AB Inbev has poisoned the Bud brand, starting with Bud Light. Coors can make it new, without changing a thing, just the marketing. Beer drinkers will forgive Bud Light, but not while it’s under the control of AB Inbev. You may think differently, but the data isn’t supporting that view right now.

If I were sitting in Chicago at Molson Coors headquarters, I’d be reaching out to make a deal to buy the Bud brand. If I were sitting on an overstuffed divan in Leuven, Belgium, at the headquarters of AB Inbev, I’d be happy to take that call, and work in partnership with the Molson and Coors families to take the poisoned brand off my hands. 

It’s not unheard of (or even unusual) in the beer industry for competitors to link up in joint ventures. It’s also not unheard of for these two companies to trade brands like baseball teams trade players. That’s what happened in 2016 when American regulators nixed AB Inbev’s deal to buy SABMiller for $107 billion. Part of that agreement to satisfy the Department of Justice involved Molson Coors picking up the Miller Brewing Company.

Now instead of regulators calling the shots, the American people are demanding that something be done with Bud. The natural answer is to sell it, and I can’t think of a better place than tucked like a football in the arms of Coors.
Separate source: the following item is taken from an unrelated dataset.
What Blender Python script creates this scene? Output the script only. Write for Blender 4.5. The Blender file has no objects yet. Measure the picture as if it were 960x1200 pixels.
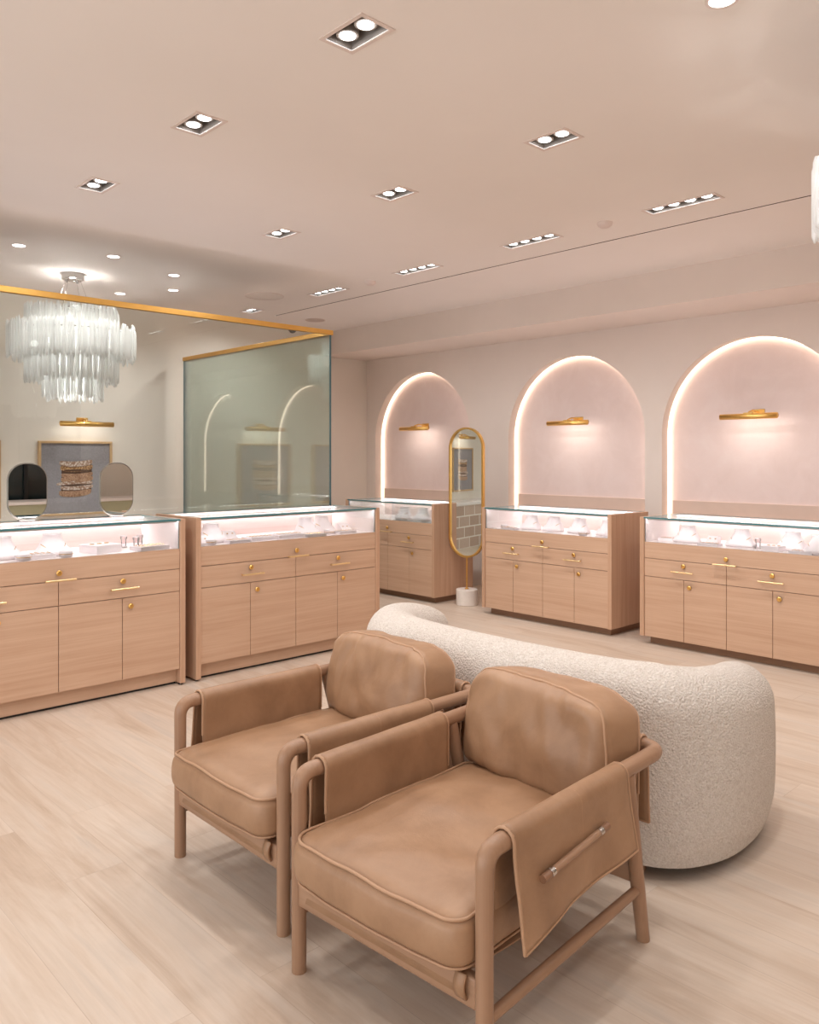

And in the bigger picture, we don’t want to see Budweiser, or Bud Light, canceled from our society. Budweiser is American, just like Coca-Cola (and Pepsi, though I think it tastes like battery acid), Chevrolet, and Moon Pies. AB Inbev owes it to America to rehabilitate Bud, even if it means letting the brand go. Plus, the deal, I think, could be structured in a way that would make them a lot of money. And, as I’ve learned, money is the reason beer is brewed.